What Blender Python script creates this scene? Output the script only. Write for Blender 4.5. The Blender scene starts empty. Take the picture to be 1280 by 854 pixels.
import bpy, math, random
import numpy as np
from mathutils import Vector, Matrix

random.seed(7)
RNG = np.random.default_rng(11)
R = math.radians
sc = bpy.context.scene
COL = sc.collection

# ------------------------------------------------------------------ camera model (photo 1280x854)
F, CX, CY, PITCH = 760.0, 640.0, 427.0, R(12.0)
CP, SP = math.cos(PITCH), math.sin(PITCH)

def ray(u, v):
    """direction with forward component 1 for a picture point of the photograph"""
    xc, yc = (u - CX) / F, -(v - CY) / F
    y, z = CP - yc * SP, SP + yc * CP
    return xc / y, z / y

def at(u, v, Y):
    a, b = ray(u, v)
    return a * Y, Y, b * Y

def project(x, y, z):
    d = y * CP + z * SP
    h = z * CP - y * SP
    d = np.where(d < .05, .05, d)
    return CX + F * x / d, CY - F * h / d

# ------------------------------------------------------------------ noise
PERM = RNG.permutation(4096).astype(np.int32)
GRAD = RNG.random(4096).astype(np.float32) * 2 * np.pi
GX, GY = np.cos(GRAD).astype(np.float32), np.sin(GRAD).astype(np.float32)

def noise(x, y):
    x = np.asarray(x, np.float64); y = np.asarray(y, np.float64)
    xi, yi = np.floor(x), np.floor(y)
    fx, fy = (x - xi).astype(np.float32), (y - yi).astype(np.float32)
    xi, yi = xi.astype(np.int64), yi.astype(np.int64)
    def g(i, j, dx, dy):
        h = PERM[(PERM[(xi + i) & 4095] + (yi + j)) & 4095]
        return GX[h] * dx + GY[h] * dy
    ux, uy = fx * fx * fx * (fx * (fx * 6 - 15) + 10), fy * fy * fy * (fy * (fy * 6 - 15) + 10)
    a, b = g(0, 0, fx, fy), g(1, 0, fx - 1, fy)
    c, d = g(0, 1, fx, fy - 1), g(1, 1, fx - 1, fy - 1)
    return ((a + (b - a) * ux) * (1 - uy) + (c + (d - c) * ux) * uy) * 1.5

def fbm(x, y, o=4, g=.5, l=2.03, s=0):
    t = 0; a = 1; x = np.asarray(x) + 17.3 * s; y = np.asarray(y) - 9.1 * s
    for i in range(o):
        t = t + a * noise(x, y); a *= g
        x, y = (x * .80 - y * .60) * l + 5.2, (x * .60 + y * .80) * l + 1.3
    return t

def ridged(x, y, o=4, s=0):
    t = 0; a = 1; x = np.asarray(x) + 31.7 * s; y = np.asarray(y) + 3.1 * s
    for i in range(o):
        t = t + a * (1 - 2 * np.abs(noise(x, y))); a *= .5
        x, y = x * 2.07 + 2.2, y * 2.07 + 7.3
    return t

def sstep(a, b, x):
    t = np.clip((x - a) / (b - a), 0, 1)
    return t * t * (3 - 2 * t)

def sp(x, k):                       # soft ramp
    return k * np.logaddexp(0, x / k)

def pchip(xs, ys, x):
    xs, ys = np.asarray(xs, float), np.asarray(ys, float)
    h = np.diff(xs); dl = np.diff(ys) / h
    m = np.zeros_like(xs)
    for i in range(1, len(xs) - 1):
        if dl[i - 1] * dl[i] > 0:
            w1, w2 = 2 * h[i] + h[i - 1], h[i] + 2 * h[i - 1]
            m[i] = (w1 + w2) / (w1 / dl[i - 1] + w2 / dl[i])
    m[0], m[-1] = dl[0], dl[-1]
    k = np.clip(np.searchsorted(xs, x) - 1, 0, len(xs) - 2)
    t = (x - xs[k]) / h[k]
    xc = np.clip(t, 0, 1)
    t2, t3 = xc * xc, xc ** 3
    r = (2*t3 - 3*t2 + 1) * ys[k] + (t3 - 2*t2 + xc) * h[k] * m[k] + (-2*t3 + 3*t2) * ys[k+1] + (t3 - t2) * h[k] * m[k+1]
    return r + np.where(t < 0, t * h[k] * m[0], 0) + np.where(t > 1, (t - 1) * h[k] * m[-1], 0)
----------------
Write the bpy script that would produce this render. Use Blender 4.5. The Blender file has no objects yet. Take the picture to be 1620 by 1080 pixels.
----------------
• SET PROBLEM: Exactly and only the lines from the line that contains "What Blender Python" through the line that contains "CP, SP = math.cos(PITCH), math.sin(PITCH)" are to be repeated as they stand.

• TASK ANSWER:
What Blender Python script creates this scene? Output the script only. Write for Blender 4.5. The Blender scene starts empty. Take the picture to be 1280 by 854 pixels.
import bpy, math, random
import numpy as np
from mathutils import Vector, Matrix

random.seed(7)
RNG = np.random.default_rng(11)
R = math.radians
sc = bpy.context.scene
COL = sc.collection

# ------------------------------------------------------------------ camera model (photo 1280x854)
F, CX, CY, PITCH = 760.0, 640.0, 427.0, R(12.0)
CP, SP = math.cos(PITCH), math.sin(PITCH)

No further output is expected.